Plaintiffs Must Prove State of Mind

However, in order to successfully bring a case against an employee, the company must be prepared to present facts pointing to the employee's state of mind. Simple possession of trade secret information does not a case make. There has to be factual evidence that the defendant in this case "acquired, disclosed, or used ... the information through improper means." See Brocade Communications Sys., Inc. v. A10 Networks, Inc. Of course, "improper means" is subject to reasonable interpretation but, needless to say, a determination of something beyond mindless negligence is a definite requirement.

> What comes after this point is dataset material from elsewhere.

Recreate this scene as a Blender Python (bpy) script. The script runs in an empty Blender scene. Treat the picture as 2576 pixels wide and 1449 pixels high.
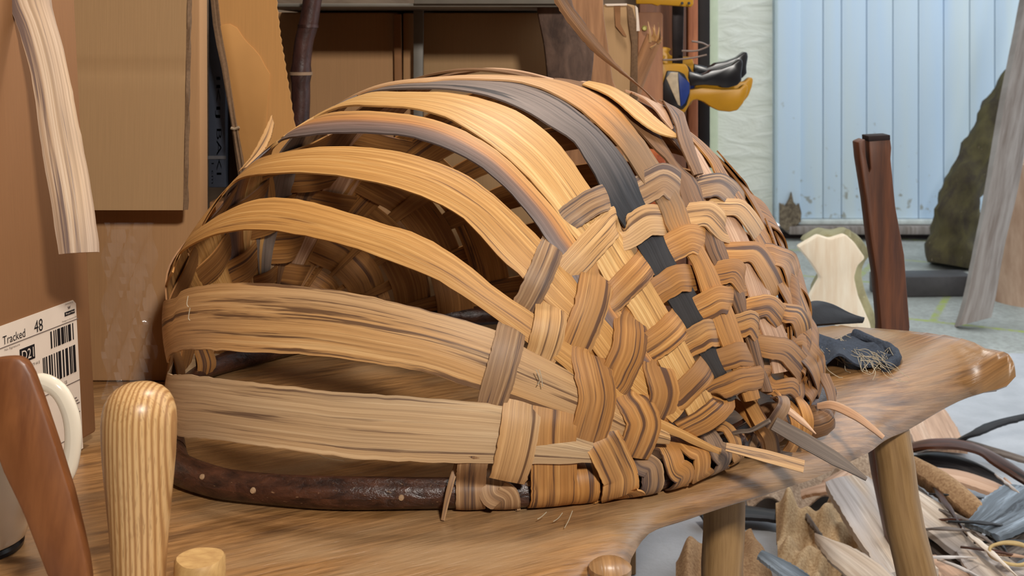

Breach of Contract and UTSA Can Overlap

A widely used technique that employers like to employ is the use of contract provisions to fill in the gaps that state trade secret law or UFTA might miss. Of course, employers should be wary of laws being drafted in California or subject to California law. The Golden State has largely looked rather dimly at non-complete agreements that seek to restrict an employee's geographical domain of employment. The state has typically regarded this as an unreasonable restraint on trade according to the Bus. and Prof. Code.

New Developments: DTSA

President Obama's recent signing of the Defend Trade Secrets Act of 2016 put into place federal laws with regard to the improper appropriation of trade secrets; and since we're talking federal law here, we're talking removal to federal courts despite the Act's language being borrowed heavily from the UTSA. For plaintiffs and defendants, this likely means things got more expensive. Hardly a surprise, right?